§ TASK PROMPT:
Only lines holding the string "wide" are wanted; copy each one from the material.
>> START MATERIAL PROVIDED
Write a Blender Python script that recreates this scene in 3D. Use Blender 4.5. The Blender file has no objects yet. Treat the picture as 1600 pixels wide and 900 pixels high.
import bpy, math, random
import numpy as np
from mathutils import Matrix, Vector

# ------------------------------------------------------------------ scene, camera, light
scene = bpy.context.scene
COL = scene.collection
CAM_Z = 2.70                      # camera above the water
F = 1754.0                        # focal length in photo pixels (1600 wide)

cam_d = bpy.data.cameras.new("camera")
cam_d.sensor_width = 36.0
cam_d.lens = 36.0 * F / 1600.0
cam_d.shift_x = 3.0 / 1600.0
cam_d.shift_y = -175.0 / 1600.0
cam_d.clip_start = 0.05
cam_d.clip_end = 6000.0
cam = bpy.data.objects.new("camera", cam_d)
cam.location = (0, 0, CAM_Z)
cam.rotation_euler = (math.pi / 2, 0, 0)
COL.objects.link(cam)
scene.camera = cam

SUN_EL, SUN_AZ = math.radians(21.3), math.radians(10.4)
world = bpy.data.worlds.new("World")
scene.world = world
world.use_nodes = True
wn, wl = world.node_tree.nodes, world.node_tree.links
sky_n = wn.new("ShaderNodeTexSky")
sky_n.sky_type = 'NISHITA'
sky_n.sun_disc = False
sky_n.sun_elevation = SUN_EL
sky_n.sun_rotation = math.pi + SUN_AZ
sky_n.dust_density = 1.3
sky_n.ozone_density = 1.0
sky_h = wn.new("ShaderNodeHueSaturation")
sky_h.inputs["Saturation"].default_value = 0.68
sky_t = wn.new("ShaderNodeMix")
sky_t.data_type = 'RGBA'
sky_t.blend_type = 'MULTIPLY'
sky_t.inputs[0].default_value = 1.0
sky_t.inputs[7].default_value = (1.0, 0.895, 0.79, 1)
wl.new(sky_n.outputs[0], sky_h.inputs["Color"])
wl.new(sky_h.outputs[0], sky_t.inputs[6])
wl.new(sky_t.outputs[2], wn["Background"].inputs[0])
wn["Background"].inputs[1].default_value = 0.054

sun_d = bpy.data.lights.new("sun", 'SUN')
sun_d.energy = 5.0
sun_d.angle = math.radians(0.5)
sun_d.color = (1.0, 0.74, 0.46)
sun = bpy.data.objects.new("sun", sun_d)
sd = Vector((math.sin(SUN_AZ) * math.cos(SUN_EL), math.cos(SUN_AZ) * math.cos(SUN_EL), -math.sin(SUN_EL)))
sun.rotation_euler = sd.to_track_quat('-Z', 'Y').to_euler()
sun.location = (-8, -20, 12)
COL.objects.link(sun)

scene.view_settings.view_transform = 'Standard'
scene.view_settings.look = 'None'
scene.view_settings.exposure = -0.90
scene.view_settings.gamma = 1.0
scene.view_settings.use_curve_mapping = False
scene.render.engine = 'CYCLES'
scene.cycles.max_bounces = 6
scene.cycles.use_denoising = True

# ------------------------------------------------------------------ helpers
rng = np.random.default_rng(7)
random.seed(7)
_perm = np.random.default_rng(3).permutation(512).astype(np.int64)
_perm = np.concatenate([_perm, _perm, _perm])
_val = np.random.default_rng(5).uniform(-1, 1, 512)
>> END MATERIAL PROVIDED
§ WORKED ANSWER:
Write a Blender Python script that recreates this scene in 3D. Use Blender 4.5. The Blender file has no objects yet. Treat the picture as 1600 pixels wide and 900 pixels high.
F = 1754.0                        # focal length in photo pixels (1600 wide)